Write out again, exactly as they appear, the lines from the line with "Recreate this scene" through the line with "S.camera = cam_o". Do not include any pictures.
::::::
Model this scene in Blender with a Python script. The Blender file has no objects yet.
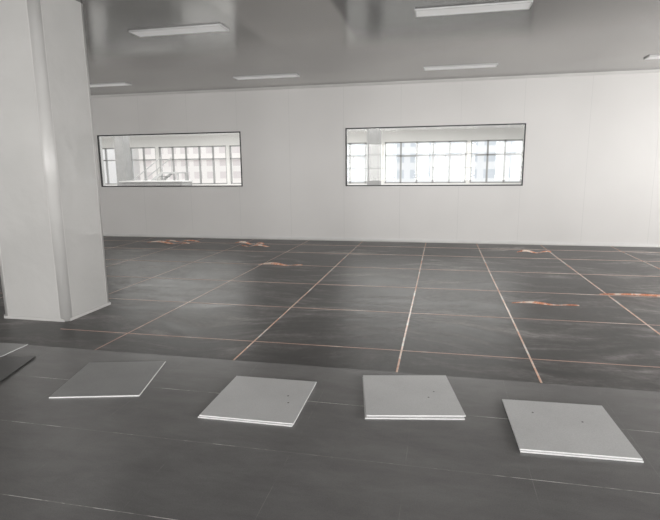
import bpy, bmesh, math, random
from mathutils import Matrix, Vector
random.seed(4)
S=bpy.context.scene
COL=S.collection
H=1.55

def lin(c):
    c=c/255.0
    return c/12.92 if c<=0.04045 else ((c+0.055)/1.055)**2.4
def rgb(r,g=None,b=None):
    if g is None: g=b=r
    return (lin(r),lin(g),lin(b),1)

# ---------------------------------------------------------------- materials
class M:
    def __init__(s,name,color=(.5,.5,.5,1),rough=.5,metal=0.0,spec=0.5):
        s.m=bpy.data.materials.new(name); s.m.use_nodes=True
        s.nt=s.m.node_tree; s.b=s.nt.nodes['Principled BSDF']
        s.b.inputs['Base Color'].default_value=color
        s.b.inputs['Roughness'].default_value=rough
        s.b.inputs['Metallic'].default_value=metal
        s.b.inputs['Specular IOR Level'].default_value=spec
        s._co=None
    def n(s,t,**k):
        nd=s.nt.nodes.new(t)
        for a,v in k.items(): setattr(nd,a,v)
        return nd
    def l(s,a,b): s.nt.links.new(a,b)
    def co(s):
        if s._co is None: s._co=s.n('ShaderNodeTexCoord').outputs['Object']
        return s._co
    def xyz(s):
        sp=s.n('ShaderNodeSeparateXYZ'); s.l(s.co(),sp.inputs[0]); return sp.outputs
    def math(s,op,a,b=None,c=None,clamp=False):
        nd=s.n('ShaderNodeMath',operation=op); nd.use_clamp=clamp
        for i,v in enumerate((a,b,c)):
            if v is None: continue
            if isinstance(v,(int,float)): nd.inputs[i].default_value=v
            else: s.l(v,nd.inputs[i])
        return nd.outputs[0]
    def step(s,v,a,b):
        """smooth 0..1 going from a to b"""
        nd=s.n('ShaderNodeMapRange',interpolation_type='SMOOTHSTEP')
        s.l(v,nd.inputs[0]); nd.inputs[1].default_value=a; nd.inputs[2].default_value=b
        return nd.outputs[0]
    def noise(s,scale=5,detail=3,rough=.5,dist=0,vec=None,stretch=None,rot=None):
        nd=s.n('ShaderNodeTexNoise'); nd.inputs['Scale'].default_value=scale
        nd.inputs['Detail'].default_value=detail; nd.inputs['Roughness'].default_value=rough
        nd.inputs['Distortion'].default_value=dist
        v=vec or s.co()
        if stretch or rot:
            mp=s.n('ShaderNodeMapping'); s.l(v,mp.inputs[0])
            if stretch: mp.inputs['Scale'].default_value=stretch
            if rot: mp.inputs['Rotation'].default_value=rot
            v=mp.outputs[0]
        s.l(v,nd.inputs['Vector'])
        return nd.outputs['Fac']
    def ramp(s,fac,stops):
        r=s.n('ShaderNodeValToRGB'); s.l(fac,r.inputs[0])
        e=r.color_ramp.elements
        while len(e)<len(stops): e.new(0.5)
        for i,(p,c) in enumerate(stops):
            e[i].position=p; e[i].color=c if not isinstance(c,(int,float)) else (c,c,c,1)
        return r.outputs[0]
    def mix(s,fac,a,b,mode='MIX'):
        nd=s.n('ShaderNodeMix',data_type='RGBA',blend_type=mode)
        for i,v in ((0,fac),(6,a),(7,b)):
            if isinstance(v,(int,float)): nd.inputs[i].default_value=v
            elif isinstance(v,tuple): nd.inputs[i].default_value=v
            else: s.l(v,nd.inputs[i])
        return nd.outputs[2]
    def seam(s,comp,off,period,w):
        a=s.math('SUBTRACT',comp,off); a=s.math('DIVIDE',a,period); a=s.math('FRACT',a)
        a=s.math('SUBTRACT',a,0.5); a=s.math('ABSOLUTE',a)
        return s.math('GREATER_THAN',a,0.5-w/period)
    def color(s,o): s.l(o,s.b.inputs['Base Color'])
    def rough(s,o): s.l(o,s.b.inputs['Roughness'])
    def bump(s,h,strength=.2,dist=.01):
        b=s.n('ShaderNodeBump'); b.inputs['Strength'].default_value=strength
        b.inputs['Distance'].default_value=dist
        s.l(h,b.inputs['Height']); s.l(b.outputs[0],s.b.inputs['Normal'])

mw=M('white_wall_panel',rgb(218,217,215),.32)
x=mw.xyz()
sm=mw.seam(x[0],-2.06,1.215,.0026)
nz=mw.noise(.6,2,.5)
base=mw.ramp(nz,[(.3,rgb(215,213,211)),(.7,rgb(223,221,219))])
mw.color(mw.mix(sm,base,rgb(203,202,200)))
MW=mw.m
mw2=M('white_wall_plain',rgb(222,221,219),.45)
nz=mw2.noise(.8,2); mw2.color(mw2.ramp(nz,[(.3,rgb(220,219,217)),(.7,rgb(230,229,227))])); MW2=mw2.m
mw3=M('white_wall_bright',rgb(236,235,233),.5)
nz=mw3.noise(.8,2); mw3.color(mw3.ramp(nz,[(.3,rgb(238,237,235)),(.7,rgb(244,243,241))])); MW3=mw3.m

# ceiling: coated steel panels, glossy metallic grey
mc=M('satin_ceiling_panel',rgb(150),.2,0.6,.8)
x=mc.xyz()
sx=mc.seam(x[0],-1.2,1.2,.004); sy=mc.seam(x[1],.6,3.4,.005)
sms=mc.math('MAXIMUM',sx,sy)
nn=mc.noise(.7,1,.5)
xw=mc.math('ADD',x[0],mc.math('MULTIPLY_ADD',nn,.08,-.04))
yw=mc.math('ADD',x[1],mc.math('MULTIPLY_ADD',nn,.8,-.4))
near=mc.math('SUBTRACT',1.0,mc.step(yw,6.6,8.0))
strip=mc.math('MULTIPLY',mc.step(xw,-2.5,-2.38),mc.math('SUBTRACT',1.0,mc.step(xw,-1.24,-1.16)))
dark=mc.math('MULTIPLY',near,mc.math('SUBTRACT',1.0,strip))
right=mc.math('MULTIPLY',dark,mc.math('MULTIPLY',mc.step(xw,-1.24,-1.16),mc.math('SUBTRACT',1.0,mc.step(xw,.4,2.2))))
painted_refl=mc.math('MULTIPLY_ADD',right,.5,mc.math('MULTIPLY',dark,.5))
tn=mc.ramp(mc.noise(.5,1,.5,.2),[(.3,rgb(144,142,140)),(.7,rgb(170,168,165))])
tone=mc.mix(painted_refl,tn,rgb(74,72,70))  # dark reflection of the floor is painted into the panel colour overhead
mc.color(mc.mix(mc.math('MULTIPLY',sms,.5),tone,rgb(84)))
mc.rough(mc.math('MULTIPLY_ADD',mc.noise(.8,1,.4),.10,.11))
mc.bump(mc.noise(.7,1,.4),.04,.06)
MC=mc.m

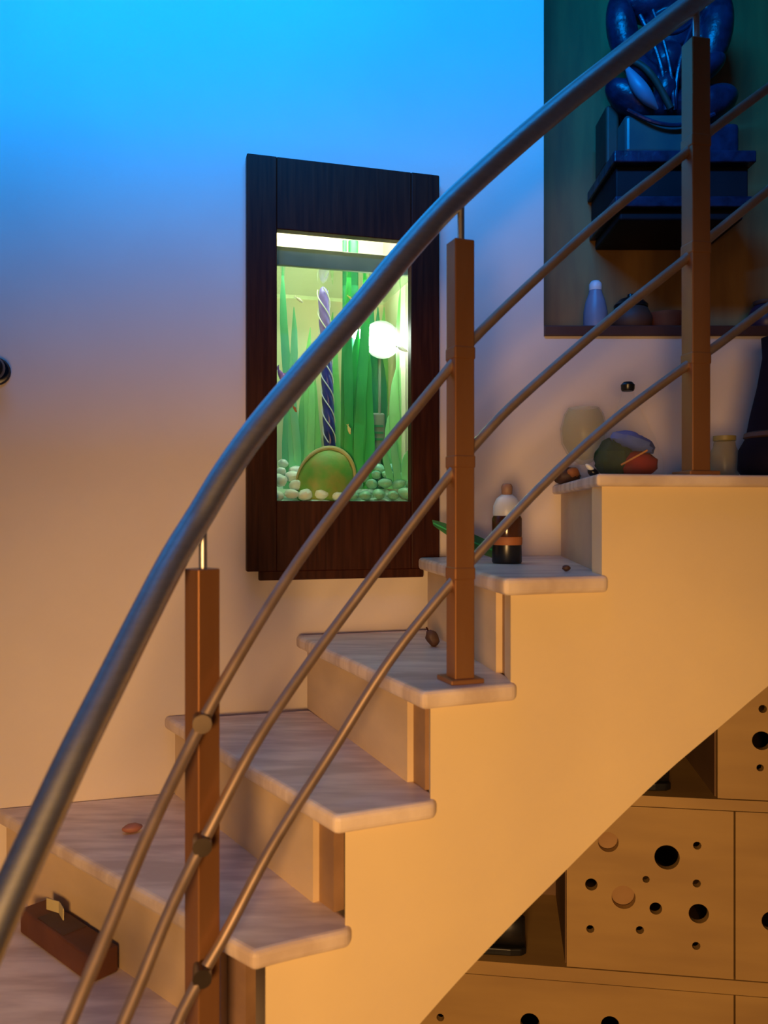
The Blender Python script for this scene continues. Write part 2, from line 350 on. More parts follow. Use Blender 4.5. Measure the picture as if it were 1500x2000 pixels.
# side of the stair: stepped above, one sweeping curve below
SOFF = [(400, 3000), (520, 2620), (620, 2330), (700, 2150), (760, 2070), (820, 2000), (900, 1910), (1000, 1805), (1100, 1705), (1200, 1605), (1300, 1510), (1400, 1425), (1500, 1340), (1600, 1262), (1750, 1160)]
def stringer_point(x, y): return Vector((x, side(x)+0.016, 0))
def px_of(x): return 750+F*x/(side(x)+0.016)
def zb(x): return max(0.0, ZC-(spline(SOFF, px_of(x))-1000)*(side(x)+0.016)/F)
edges = {k: near[k][0]+0.014 for k in near}
segs = []
for k in range(1, 6):
    x0, x1 = edges[k], edges[k-1]
    for i in range(6): segs.append((x0+(x1-x0)*i/6, x0+(x1-x0)*(i+1)/6, zt[k]-TH+0.001))
for i in range(24): segs.append((edges[0]+(1.25-edges[0])*i/24, edges[0]+(1.25-edges[0])*(i+1)/24, 1.62-0.021))
segs.sort(); mb = MB(); TK = 0.07
verts = {}
def V(p):
    key = (round(p[0], 5), round(p[1], 5), round(p[2], 5))
    if key not in verts: verts[key] = len(mb.v); mb.v.append(Vector(p))
    return verts[key]
for i, (x0, x1, top) in enumerate(segs):
    f0, f1 = side(x0)+0.016, side(x1)+0.016
    b0, b1 = zb(x0), zb(x1)
    A = [(x0, f0, b0), (x1, f1, b1), (x1, f1, top), (x0, f0, top)]
    B = [(x0, f0+TK, b0), (x1, f1+TK, b1), (x1, f1+TK, top), (x0, f0+TK, top)]
    ia, ib = [V(p) for p in A], [V(p) for p in B]
    mb.f += [tuple(ia), tuple(ib[::-1]), (ia[3], ia[2], ib[2], ib[3]), (ia[0], ib[0], ib[1], ia[1])]
    prev = segs[i-1][2] if i else None
    if prev is None or abs(prev-top) > 1e-6:
        lo = b0 if prev is None else prev
        mb.f.append((V((x0, f0, lo)), ia[3], ib[3], V((x0, f0+TK, lo))))
mb.build('stringer', MT['stringer'], st, smooth=True)

# ------------------------------------------------------------------ railing
DR = [(1800, 1.625), (1500, 1.555), (1359, 1.52), (1120, 1.475), (899, 1.418), (640, 1.325), (395, 1.2), (280, 1.10), (150, 0.985), (10, 0.88), (-80, 0.82)]
def rd(px): return spline(DR, px)
rl = thing('stair_railing', 'steel stair railing with thick round handrail, three bars and brown square posts', 'railing', (P(899, 1330, 1.418).x, 1.418, 1.26))
def path(kn, x0, x1, n, dz=None):
    r = []
    for i in range(n+1):
        x = x0+(x1-x0)*i/n; d = rd(x)+(dz(x) if dz else 0); r.append(P(x, spline(kn, x), d))
    return r
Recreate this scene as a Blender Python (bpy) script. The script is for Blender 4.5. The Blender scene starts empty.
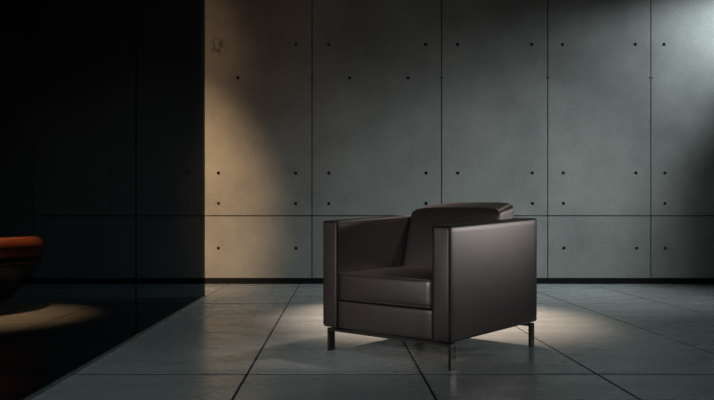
import bpy, bmesh, math, random
from mathutils import Vector, Matrix
random.seed(4)
R = math.radians
S = bpy.context.scene
COL = S.collection

# ------------------------------------------------------------------ camera
H = 0.70                                   # camera height (m)
FPX = 686.0
cam = bpy.data.cameras.new('camera')
cam.sensor_width = 36.0
cam.lens = FPX / 714.0 * 36.0
cam.shift_x = 21.0 / 714.0
cam.shift_y = 21.0 / 714.0
cam.clip_start = 0.05
cam_o = bpy.data.objects.new('camera', cam)
COL.objects.link(cam_o)
cam_o.location = (0, 0, H)
cam_o.rotation_euler = (R(90), 0, 0)
S.camera = cam_o

# ------------------------------------------------------------------ world, exposure
w = bpy.data.worlds.new('world'); S.world = w
w.use_nodes = True
w.node_tree.nodes['Background'].inputs[0].default_value = (0.55, 0.8, 1.0, 1)
w.node_tree.nodes['Background'].inputs[1].default_value = 0.006
S.view_settings.view_transform = 'Standard'
S.view_settings.look = 'None'
S.view_settings.gamma = 1.0
S.view_settings.use_curve_mapping = False
S.view_settings.exposure = 0.0

# ------------------------------------------------------------------ lights
def aim(o, target):
    d = Vector(target) - o.location
    o.rotation_euler = d.to_track_quat('-Z', 'Y').to_euler()

def spot(name, loc, target, watts, color, angle, blend, radius=0.05):
    l = bpy.data.lights.new(name, 'SPOT')
    l.energy = watts; l.color = color; l.spot_size = R(angle); l.spot_blend = blend
    l.shadow_soft_size = radius
    o = bpy.data.objects.new(name, l); COL.objects.link(o)
    o.location = loc; aim(o, target)
    return o

def area(name, loc, target, watts, color, sx, sy):
    l = bpy.data.lights.new(name, 'AREA')
    l.shape = 'RECTANGLE'; l.size = sx; l.size_y = sy
    l.energy = watts; l.color = color
    o = bpy.data.objects.new(name, l); COL.objects.link(o)
    o.location = loc; aim(o, target)
    return o

WALL = 7.62
WARM = (1.0, 0.63, 0.33)
COOL = (0.80, 0.97, 1.0)
# cool wall washers high up by the right end of the concrete wall, raking left
spot('wall_washer', (5.364, 7.183, 3.593), (0.413, WALL, 0.0), 680, (0.84, 0.97, 1.0), 56, 1.0, 0.06)
spot('wall_washer', (5.0, 4.527, 3.326), (1.015, WALL, -0.5), 470, (0.87, 0.98, 0.98), 56.4, 1.0, 0.12)
# warm ceiling spots raking along the right face of the dark glass
spot('warm_spot', (-0.60, 3.4, 3.5), (-2.42, WALL, 0.50), 1600, WARM, 44, 1.0, 0.05)
spot('warm_spot', (-0.60, 3.6, 3.7), (-2.60, WALL, 2.20), 200, WARM, 48, 1.0, 0.05)
# pool of light behind the armchair
spot('pool_spot', (0.80, 6.2, 3.8), (0.70, 5.04, 0.0), 2500, (1.0, 0.77, 0.61), 37, 1.0, 0.12)
# warm spot over the lounge chair behind the glass
spot('lounge_spot', (-2.60, 5.3, 3.5), (-2.66, 5.00, 0.0), 4600, (1.0, 0.40, 0.14), 31, 1.0, 0.06)
# unseen fill spots added for the armchair's front and side, plus its rear spot
spot('front_fill', (-1.08, 1.95, 0.78), (0.11, 3.50, 0.44), 92, (1.0, 0.94, 0.89), 40, 1.0, 0.10)
spot('side_fill', (4.2, 4.4, 1.05), (0.62, 3.28, 0.66), 112, (1.0, 0.90, 0.85), 26, 1.0, 0.30)
spot('back_spot', (2.7, 4.8, 3.9), (0.36, 3.92, 0.50), 430, (1.0, 0.86, 0.78), 15, 1.0, 0.14)
# added cool fills: floor by the glass, from behind the camera, right floor
spot('floor_fill', (-0.7, 1.6, 3.8), (-1.0, 3.7, 0.0), 110, COOL, 50, 1.0, 0.20)
area('rear_fill', (1.2, -2.0, 2.6), (1.6, 3.0, 0.0), 9, COOL, 2.0, 1.4).data.spread = R(70)
spot('floor_fill', (3.4, 4.6, 3.9), (2.8, 4.5, 0.0), 75, COOL, 62, 1.0, 0.20)

# ------------------------------------------------------------------ material helpers
def new_mat(name):
    m = bpy.data.materials.new(name); m.use_nodes = True
    nt = m.node_tree
    return m, nt, nt.nodes['Principled BSDF']

def N(nt, t, **kw):
    n = nt.nodes.new(t)
    for k, v in kw.items():
        if k in n.inputs: n.inputs[k].default_value = v
        else: setattr(n, k, v)
    return n

def L(nt, a, b): nt.links.new(a, b)

def ramp(nt, fac, c0, c1, p0=0.3, p1=0.7):
    r = nt.nodes.new('ShaderNodeValToRGB')
    r.color_ramp.elements[0].position = p0; r.color_ramp.elements[0].color = (*c0, 1)
    r.color_ramp.elements[1].position = p1; r.color_ramp.elements[1].color = (*c1, 1)
    L(nt, fac, r.inputs[0]); return r.outputs[0]

def coords(nt, scale=(1, 1, 1)):
    tc = nt.nodes.new('ShaderNodeTexCoord')
    mp = nt.nodes.new('ShaderNodeMapping'); mp.inputs['Scale'].default_value = scale
    L(nt, tc.outputs['Object'], mp.inputs[0]); return mp.outputs[0]

def concrete(name, c0, c1, rough0, rough1, spec=0.3, bump=0.12, streak=(1, 1, 1)):
    m, nt, b = new_mat(name)
    co = coords(nt); cs = coords(nt, streak)
    n1 = N(nt, 'ShaderNodeTexNoise', Scale=1.7, Detail=8.0, Roughness=0.62); L(nt, cs, n1.inputs['Vector'])
    n2 = N(nt, 'ShaderNodeTexNoise', Scale=55.0, Detail=5.0, Roughness=0.7); L(nt, co, n2.inputs['Vector'])
    col = ramp(nt, n1.outputs['Fac'], c0, c1, 0.3, 0.72)
    fine = ramp(nt, n2.outputs['Fac'], (0.86, 0.86, 0.86), (1.1, 1.1, 1.1), 0.35, 0.65)
    mx = nt.nodes.new('ShaderNodeMix'); mx.data_type = 'RGBA'; mx.blend_type = 'MULTIPLY'
    mx.inputs[0].default_value = 1.0
    L(nt, col, mx.inputs[6]); L(nt, fine, mx.inputs[7]); L(nt, mx.outputs[2], b.inputs['Base Color'])
    n3 = N(nt, 'ShaderNodeTexNoise', Scale=3.2, Detail=6.0, Roughness=0.6); L(nt, cs, n3.inputs['Vector'])
    rr = nt.nodes.new('ShaderNodeMapRange')
    rr.inputs['From Min'].default_value = 0.3; rr.inputs['From Max'].default_value = 0.7
    rr.inputs['To Min'].default_value = rough0; rr.inputs['To Max'].default_value = rough1
    L(nt, n3.outputs['Fac'], rr.inputs[0]); L(nt, rr.outputs[0], b.inputs['Roughness'])
    b.inputs['Specular IOR Level'].default_value = spec
    bp = N(nt, 'ShaderNodeBump', Strength=bump, Distance=0.004); L(nt, n2.outputs['Fac'], bp.inputs['Height'])
    L(nt, bp.outputs[0], b.inputs['Normal'])
    return m

def plain(name, c, rough=0.5, metal=0.0, spec=0.5):
    m, nt, b = new_mat(name)
    n = N(nt, 'ShaderNodeTexNoise', Scale=30.0, Detail=4.0); L(nt, coords(nt), n.inputs['Vector'])
    k = tuple(x * 0.85 for x in c); k2 = tuple(min(1, x * 1.12) for x in c)
    L(nt, ramp(nt, n.outputs['Fac'], k, k2), b.inputs['Base Color'])
    b.inputs['Roughness'].default_value = rough
    b.inputs['Metallic'].default_value = metal
    b.inputs['Specular IOR Level'].default_value = spec
    return m

def leather(name, c, rough, spec=0.5, grain=420.0, bump=0.12, crease=0.0):
    m, nt, b = new_mat(name)
    co = coords(nt)
    n1 = N(nt, 'ShaderNodeTexNoise', Scale=9.0, Detail=5.0); L(nt, co, n1.inputs['Vector'])
    L(nt, ramp(nt, n1.outputs['Fac'], tuple(x * 0.85 for x in c), tuple(x * 1.15 for x in c)), b.inputs['Base Color'])
    v = N(nt, 'ShaderNodeTexVoronoi', Scale=grain); L(nt, co, v.inputs['Vector'])
    bp = N(nt, 'ShaderNodeBump', Strength=bump, Distance=0.001); L(nt, v.outputs['Distance'], bp.inputs['Height'])
    n2 = N(nt, 'ShaderNodeTexNoise', Scale=14.0, Detail=3.0, Distortion=0.6); L(nt, co, n2.inputs['Vector'])
    b2 = N(nt, 'ShaderNodeBump', Strength=crease, Distance=0.01); L(nt, n2.outputs['Fac'], b2.inputs['Height'])
    L(nt, bp.outputs[0], b2.inputs['Normal']); L(nt, b2.outputs[0], b.inputs['Normal'])
    b.inputs['Roughness'].default_value = rough
    b.inputs['Specular IOR Level'].default_value = spec
    return m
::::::
Correct answer ::
Recreate this scene as a Blender Python (bpy) script. The script is for Blender 4.5. The Blender scene starts empty.
import bpy, bmesh, math, random
from mathutils import Vector, Matrix
random.seed(4)
R = math.radians
S = bpy.context.scene
COL = S.collection

# ------------------------------------------------------------------ camera
H = 0.70                                   # camera height (m)
FPX = 686.0
cam = bpy.data.cameras.new('camera')
cam.sensor_width = 36.0
cam.lens = FPX / 714.0 * 36.0
cam.shift_x = 21.0 / 714.0
cam.shift_y = 21.0 / 714.0
cam.clip_start = 0.05
cam_o = bpy.data.objects.new('camera', cam)
COL.objects.link(cam_o)
cam_o.location = (0, 0, H)
cam_o.rotation_euler = (R(90), 0, 0)
S.camera = cam_o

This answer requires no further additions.